People have been predicting Sanders’s last stand for a while a while now—it started before people even began voting.

It’s true that Sanders does not have a likely path to the nomination. But it’s also true that he has both a movement behind him and a sizable campaign chest. He can and should keep fighting until June, as Hillary Clinton did in 2008, because his goal, the remaking of the Democratic Party, is not one that’s limited to this election cycle.

That said, this may very well be his last chance to hit Hillary Clinton hard about her ties to Wall Street and the political establishment. There are reasons to expect this debate to be significantly more contentious than the ones that proceeded it, but nothing to suggest that it will be as contentious as any of the boxing matches in 2008. For better and for worse, as my colleague Ryu Spaeth pointed out this morning, the differences between Sanders and Clinton are real and pronounced. These are two very distinct candidates with two very different wells of support. They have plenty of differences, but one reason the Democratic debates this cycle have generally been so dull is that they have rarely been competing for the same swath of the electorate.

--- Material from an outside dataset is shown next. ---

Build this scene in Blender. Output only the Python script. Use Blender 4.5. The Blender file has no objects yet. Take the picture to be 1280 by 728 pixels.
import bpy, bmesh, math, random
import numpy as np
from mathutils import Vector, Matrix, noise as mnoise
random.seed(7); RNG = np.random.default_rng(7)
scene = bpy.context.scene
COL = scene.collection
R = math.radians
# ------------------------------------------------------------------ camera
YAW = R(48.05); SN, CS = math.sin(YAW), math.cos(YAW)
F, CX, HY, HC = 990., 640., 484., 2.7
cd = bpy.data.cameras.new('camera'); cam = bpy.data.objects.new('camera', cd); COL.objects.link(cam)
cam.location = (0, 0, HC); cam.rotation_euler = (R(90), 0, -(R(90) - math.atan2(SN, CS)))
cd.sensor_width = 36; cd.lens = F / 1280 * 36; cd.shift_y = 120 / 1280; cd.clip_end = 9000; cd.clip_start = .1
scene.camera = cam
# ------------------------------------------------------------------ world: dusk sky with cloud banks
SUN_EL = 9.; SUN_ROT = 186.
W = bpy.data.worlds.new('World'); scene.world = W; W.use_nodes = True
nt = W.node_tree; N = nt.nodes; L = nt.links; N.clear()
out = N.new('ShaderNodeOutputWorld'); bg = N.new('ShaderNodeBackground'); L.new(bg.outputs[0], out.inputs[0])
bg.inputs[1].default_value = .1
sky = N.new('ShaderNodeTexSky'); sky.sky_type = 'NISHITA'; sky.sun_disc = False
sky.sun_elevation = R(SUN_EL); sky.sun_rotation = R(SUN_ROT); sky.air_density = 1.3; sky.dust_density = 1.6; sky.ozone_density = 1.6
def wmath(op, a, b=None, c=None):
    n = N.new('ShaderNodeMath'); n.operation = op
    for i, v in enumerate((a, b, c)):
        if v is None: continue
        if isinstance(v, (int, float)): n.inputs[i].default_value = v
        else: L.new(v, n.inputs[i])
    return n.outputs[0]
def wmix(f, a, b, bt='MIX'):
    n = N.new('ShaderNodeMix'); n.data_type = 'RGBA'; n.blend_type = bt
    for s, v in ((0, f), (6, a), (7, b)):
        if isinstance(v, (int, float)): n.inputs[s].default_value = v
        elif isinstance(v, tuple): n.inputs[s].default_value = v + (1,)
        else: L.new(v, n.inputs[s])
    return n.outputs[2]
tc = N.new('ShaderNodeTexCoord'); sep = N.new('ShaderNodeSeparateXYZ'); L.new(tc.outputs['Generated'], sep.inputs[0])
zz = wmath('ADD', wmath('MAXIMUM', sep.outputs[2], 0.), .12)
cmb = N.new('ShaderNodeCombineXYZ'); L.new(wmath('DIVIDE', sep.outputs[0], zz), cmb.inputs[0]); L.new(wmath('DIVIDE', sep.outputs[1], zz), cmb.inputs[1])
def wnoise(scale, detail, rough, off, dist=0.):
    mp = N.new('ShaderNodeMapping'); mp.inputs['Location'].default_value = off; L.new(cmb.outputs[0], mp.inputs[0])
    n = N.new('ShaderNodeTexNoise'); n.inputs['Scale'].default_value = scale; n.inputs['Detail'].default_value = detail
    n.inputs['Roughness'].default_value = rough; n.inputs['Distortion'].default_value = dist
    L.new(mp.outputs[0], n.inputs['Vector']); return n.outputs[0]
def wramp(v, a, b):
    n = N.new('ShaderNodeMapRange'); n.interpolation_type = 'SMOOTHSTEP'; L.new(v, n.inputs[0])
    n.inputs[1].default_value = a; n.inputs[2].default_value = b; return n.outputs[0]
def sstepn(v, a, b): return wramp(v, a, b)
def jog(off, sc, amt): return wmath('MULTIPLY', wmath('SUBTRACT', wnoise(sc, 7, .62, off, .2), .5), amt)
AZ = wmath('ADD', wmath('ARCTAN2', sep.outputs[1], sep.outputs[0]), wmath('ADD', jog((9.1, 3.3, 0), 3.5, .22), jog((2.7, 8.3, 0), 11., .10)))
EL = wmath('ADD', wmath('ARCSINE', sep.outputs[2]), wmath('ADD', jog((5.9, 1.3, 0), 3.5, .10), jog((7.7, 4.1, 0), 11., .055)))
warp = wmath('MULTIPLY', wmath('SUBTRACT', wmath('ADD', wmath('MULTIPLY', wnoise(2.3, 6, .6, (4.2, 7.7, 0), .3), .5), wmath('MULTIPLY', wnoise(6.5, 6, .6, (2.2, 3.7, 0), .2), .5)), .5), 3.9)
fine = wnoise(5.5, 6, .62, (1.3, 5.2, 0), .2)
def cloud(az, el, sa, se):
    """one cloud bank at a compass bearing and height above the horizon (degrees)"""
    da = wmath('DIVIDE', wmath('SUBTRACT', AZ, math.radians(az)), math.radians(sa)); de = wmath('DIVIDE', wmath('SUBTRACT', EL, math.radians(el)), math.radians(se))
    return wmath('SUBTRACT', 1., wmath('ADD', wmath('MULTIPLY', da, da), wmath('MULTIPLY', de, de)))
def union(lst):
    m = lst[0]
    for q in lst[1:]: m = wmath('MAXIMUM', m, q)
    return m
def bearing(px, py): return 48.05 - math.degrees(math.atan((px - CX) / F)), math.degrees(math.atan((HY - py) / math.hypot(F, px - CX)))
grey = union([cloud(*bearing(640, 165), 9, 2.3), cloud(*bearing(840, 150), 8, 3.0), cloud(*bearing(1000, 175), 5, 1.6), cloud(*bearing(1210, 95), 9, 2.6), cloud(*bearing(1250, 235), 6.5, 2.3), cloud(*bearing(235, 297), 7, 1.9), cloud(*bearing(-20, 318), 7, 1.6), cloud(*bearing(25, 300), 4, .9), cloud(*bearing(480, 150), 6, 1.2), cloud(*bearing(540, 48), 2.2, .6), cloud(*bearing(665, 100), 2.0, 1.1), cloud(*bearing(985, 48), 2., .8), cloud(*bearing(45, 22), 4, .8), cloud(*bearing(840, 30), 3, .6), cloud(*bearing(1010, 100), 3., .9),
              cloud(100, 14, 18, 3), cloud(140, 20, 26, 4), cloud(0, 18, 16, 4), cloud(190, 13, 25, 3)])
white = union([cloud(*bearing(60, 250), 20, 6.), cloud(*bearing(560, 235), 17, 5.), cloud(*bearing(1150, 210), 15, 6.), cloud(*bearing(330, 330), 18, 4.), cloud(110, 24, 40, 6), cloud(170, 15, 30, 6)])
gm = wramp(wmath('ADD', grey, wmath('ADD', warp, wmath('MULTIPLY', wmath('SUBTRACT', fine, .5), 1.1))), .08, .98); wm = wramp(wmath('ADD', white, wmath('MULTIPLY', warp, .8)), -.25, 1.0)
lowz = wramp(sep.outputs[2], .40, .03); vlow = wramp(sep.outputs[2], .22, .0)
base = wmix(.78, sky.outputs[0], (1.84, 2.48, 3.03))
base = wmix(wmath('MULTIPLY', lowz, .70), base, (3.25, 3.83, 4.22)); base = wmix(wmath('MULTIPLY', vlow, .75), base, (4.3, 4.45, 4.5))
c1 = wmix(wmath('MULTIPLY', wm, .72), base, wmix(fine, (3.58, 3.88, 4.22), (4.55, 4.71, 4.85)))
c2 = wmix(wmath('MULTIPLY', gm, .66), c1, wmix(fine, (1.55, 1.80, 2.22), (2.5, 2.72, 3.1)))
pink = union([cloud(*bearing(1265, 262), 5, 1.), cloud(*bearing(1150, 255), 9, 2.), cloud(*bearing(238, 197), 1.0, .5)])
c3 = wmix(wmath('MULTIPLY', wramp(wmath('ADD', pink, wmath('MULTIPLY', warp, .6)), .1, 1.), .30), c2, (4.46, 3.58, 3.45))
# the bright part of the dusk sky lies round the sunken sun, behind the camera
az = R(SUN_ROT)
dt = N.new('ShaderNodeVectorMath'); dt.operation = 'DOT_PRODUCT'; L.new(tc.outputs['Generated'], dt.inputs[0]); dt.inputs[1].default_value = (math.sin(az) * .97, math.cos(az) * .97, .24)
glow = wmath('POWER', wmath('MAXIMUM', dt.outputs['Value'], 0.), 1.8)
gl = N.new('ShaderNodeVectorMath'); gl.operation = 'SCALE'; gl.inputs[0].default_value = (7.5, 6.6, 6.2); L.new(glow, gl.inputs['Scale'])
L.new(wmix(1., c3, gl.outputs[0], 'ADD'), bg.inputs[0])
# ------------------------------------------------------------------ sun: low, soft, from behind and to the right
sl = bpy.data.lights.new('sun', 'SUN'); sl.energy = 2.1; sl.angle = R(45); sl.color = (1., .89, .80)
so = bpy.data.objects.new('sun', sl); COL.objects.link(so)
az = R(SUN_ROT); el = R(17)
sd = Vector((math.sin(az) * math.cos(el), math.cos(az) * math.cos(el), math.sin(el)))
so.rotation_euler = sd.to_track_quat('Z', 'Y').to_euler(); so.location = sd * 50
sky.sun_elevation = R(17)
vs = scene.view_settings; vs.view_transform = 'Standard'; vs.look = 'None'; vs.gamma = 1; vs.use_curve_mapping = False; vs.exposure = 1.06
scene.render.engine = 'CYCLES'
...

Tonight may be the last time that Sanders has an opportunity to make an argument that he’s a better general election candidate than Clinton, but for him the election has been about much more than that. Tonight may be a testier debate for that reason, but the stakes of the Democratic primary extend beyond who becomes the eventual nominee. Clinton will almost certainly win that battle, but Sanders is fighting to win the war of the future of the Democratic Party.